次に投資をテーマとして、「老後2,000万円問題」に触れ、「60代以上の支出は現役期と比べて、2~3割減少しますが、一方で収入も年金給付に移行することにより減少するため、高齢夫婦無職世帯の毎月の赤字額は、平均で約5万円となります。この毎月の赤字額は、自身が保有する金融資産から補填することになるため、60歳以降、まだ20~30年の人生があるとすれば、不足額の総額は単純計算で約2,000万円になる」と説明しました。

また、毎月の不足額を体力に合った労働方法で稼ぐ手段もあり、老後に働くということを前向きにとらえることも重要であると補足しました。

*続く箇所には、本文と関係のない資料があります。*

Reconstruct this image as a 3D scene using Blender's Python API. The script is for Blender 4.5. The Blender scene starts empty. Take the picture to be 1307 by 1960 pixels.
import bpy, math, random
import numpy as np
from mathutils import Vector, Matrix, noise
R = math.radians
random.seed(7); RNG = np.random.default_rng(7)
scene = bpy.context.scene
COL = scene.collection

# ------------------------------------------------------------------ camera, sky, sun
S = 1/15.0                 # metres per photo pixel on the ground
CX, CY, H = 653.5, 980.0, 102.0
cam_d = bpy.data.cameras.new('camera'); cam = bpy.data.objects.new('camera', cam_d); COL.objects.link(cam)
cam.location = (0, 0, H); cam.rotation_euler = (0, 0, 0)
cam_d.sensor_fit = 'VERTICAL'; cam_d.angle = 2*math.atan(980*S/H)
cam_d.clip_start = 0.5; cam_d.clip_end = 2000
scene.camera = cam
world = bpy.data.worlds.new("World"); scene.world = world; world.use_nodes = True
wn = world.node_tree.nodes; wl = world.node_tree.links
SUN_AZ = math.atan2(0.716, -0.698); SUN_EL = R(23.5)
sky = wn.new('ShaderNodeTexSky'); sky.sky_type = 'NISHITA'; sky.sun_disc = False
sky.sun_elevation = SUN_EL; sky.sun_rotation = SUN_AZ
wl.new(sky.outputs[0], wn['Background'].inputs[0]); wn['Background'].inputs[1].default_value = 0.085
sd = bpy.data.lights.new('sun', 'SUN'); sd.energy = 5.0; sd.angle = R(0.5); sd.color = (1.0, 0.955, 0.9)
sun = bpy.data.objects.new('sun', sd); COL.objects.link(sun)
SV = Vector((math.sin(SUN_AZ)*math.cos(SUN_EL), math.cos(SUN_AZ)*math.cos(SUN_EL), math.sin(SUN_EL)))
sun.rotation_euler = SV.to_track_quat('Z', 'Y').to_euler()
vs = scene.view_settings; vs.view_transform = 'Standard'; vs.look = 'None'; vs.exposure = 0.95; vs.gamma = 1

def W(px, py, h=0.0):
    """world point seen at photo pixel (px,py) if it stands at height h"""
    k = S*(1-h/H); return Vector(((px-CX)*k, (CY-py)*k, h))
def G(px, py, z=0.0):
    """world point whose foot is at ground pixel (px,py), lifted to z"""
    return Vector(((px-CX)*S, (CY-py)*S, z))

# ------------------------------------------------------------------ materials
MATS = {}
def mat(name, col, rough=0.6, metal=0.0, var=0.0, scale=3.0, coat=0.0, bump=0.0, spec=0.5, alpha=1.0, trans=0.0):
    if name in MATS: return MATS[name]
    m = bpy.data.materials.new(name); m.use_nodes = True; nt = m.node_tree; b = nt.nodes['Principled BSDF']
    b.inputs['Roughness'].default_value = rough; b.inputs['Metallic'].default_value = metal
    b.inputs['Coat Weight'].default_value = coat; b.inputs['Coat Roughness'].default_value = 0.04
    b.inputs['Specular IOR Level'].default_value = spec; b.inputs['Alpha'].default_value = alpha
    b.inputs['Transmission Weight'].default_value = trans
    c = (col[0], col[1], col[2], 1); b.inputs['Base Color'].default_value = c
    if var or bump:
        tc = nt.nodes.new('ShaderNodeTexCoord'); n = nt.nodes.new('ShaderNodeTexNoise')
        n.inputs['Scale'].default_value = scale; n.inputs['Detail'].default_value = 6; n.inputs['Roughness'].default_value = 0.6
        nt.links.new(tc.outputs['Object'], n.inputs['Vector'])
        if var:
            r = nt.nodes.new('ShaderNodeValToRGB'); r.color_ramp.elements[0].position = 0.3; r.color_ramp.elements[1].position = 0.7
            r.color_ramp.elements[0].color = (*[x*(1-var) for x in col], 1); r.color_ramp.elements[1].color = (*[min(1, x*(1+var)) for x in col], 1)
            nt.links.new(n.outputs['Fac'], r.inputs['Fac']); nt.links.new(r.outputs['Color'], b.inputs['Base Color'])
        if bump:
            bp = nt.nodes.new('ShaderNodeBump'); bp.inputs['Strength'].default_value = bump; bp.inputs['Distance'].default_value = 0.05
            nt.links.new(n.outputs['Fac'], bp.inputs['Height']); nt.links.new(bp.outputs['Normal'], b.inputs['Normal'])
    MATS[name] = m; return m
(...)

続いて、「老後2,000万円問題」の対策の一つとして、「iDeCo(個人型確定拠出年金)」と「つみたてNISA」などの投資制度について説明しました。

今年、「新NISA」としてNISAの制度が大きく変わり、非課税保有期間や口座開設機関が無期限化・恒久化されたため、生涯を通して非課税で投資が可能になったことを紹介しました。さらに、中央銀行による短期金利の操作があり、その仕組みによって企業の生産活動を抑制したり、活発にしたるしていることを紹介しました。

最後に、本当に投資をする必要があるのか、働くことで対応できないか、自分が投資に向いているのかなど、投資する前に十分考える必要があると、講義を締めくくりました。

受講者からは「投資についてよく理解できた」「投資する際の参考にしたい」など多くの感想が寄せられました。

次回6月22日の講義は、人文学部の鹿島 基彦(かしま もとひこ)教授による「地球温暖化によるサンゴ礁の衰退とその影響」です。